“It is a pleasant lively scene this May morning, with the sun shining so gaily on the irregular rustic dwellings, intermixed with their pretty gardens; a cart and a wagon watering (it would be more correct, perhaps, to say beering) at the Rose; Dame Wheeler, with her basket and her brown loaf, just coming from the bake-house; the nymph of the shoe shop feeding a large family of goslings at the open door – they are very late this year, those noisy little geese; two or three women in high gossip dawdling up the street; Charles North the gardener, with his blue apron and a ladder on his shoulder, walking rapidly by; a cow and a donkey browsing the grass by the wayside; my white greyhound, Mayflower, sitting majestically in front of her own stable; and ducks, chickens, pigs, and children, scattered over all.” So Mary Mitford paints the scene as she tours the village after a gap of two years, in search of changes of buildings and personages at the beginning of volume 2 in her ‘Our Village’ series.
As well as people and buildings, Miss Mitford describes animals on her way to ‘The Copse’, such as “This Mayflower of mine is a strange animal. Instinct and imitation make in her an approach to reason which is sometimes almost startling. She mimics all that she sees us do, with the dexterity of a monkey, and far more of gravity and apparent purpose; cracks nuts and eats them; gathers currants and severs them from the stalk with the most delicate nicety; filches and munches apples and pears; is as dangerous in an orchard as a schoolboy; smiles at meeting; answers in a pretty lively voice when spoken to (sad pity that the language should be unknown), and has greatly the advantage of us in a conversation, inasmuch as our meaning is certainly clear to her….”.
The floor of the copse is “sprinkled here and there with tufts of reddish purple, and others of the purest white, as some accident of soil affects that strange and inscrutable operation of nature, the colouring of flowers.” Think of the difference between pink and blue hydrangeas.
Similarly “How lively this green nook is today, half covered with cows and horses and sheep!”, bridging the 200 years separating her from our New Forest national park today.
As will be seen in the above extracts from the text her poetic descriptions are littered with alliteration, as subtly in “The wind whistles through the brown bows”; similes like “…. a sad purple, frost-bitten, like a dairy-maid’s elbows on a snowy morning and metaphors like “…this square bundle of petticoat and cloak, this road-wagon of a woman!”

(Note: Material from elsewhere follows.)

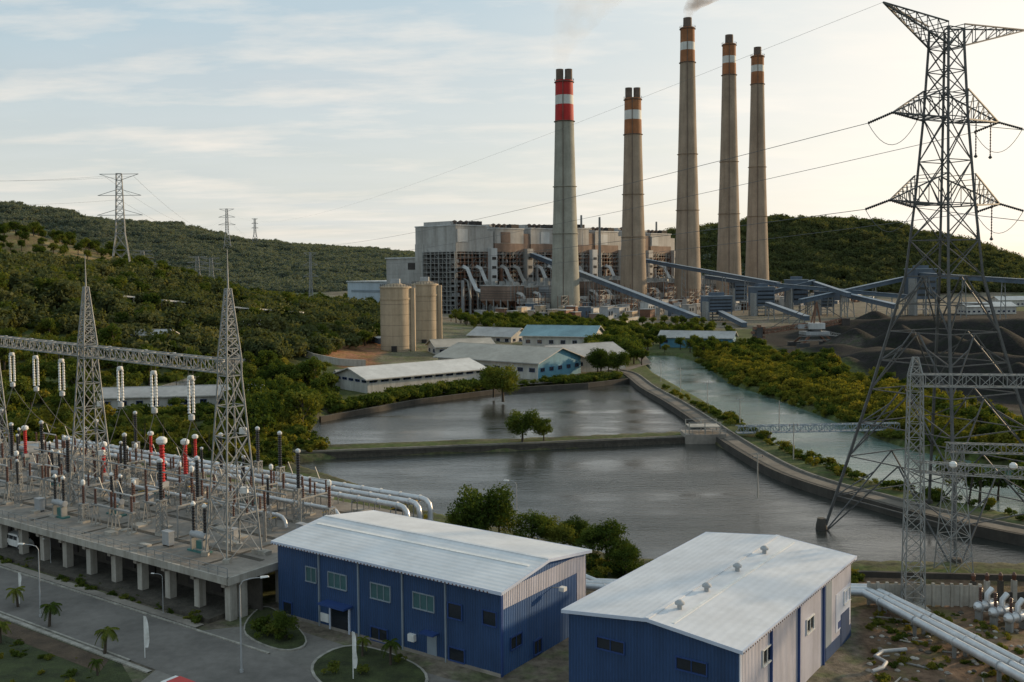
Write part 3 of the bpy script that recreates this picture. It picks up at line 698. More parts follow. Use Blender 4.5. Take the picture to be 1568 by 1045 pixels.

‘Jack Hatch’ is apparently one of the male offspring of the villagers not known to Mitford. Indeed we are not certain that he existed at all. According to her the boys journey from birth to adulthood with fundamentally unchanging characteristics. That of girls, on the other hand, reminiscent of Shakespeare’s Seven Ages of Man, she sees as changing from babyhood according to their development into woman hood. “The first appearance of the little lass is something after the manner of a caterpillar, drawing and creeping upon the grass…” “In the next stage, dirt-encrusted enough to pass for the chrysalis, if it were not so very unquiet, the gender remains equally uncertain. It is a fine, stout, curly-pated creature of three or four, playing and rolling about amongst grass or mud all day long….” “Then comes a sunburnt gipsy of six…” “So the world wags till ten…then charity school….looking as demure as a nun, and as tidy….despising dirt and baseball, and all their joys.” “Then at twelve the little lass comes home again…….merry and pretty and good with all her little faults…”
“It would be as well if a country girl could stand at thirteen. Then she is charming. But the clock will move forward, and at fourteen she gets a service in a neighbouring town; and her next appearance is in the perfection of the butterfly state, fluttering, inconstant, vain – …….And this is the true progress of rustic beauty; the average lot of our country girls – so they spring up, flourish, change, and disappear. Some indeed marry and fix amongst us, and then ensues another set of changes, rather more gradual perhaps, but quite as sure, till grey hairs, wrinkles, and linsey-woolsey [a strong, coarse fabric] wind up the picture.”
Maybe this extended metaphor could be entitled ‘The Many Ages of Woman’
This evening we dined at Rokali’s. My main course was Jaipur special prawns with which I drank Kingfisher; and Jackie’s Poneer Shashlik with which she drank Diet Coke.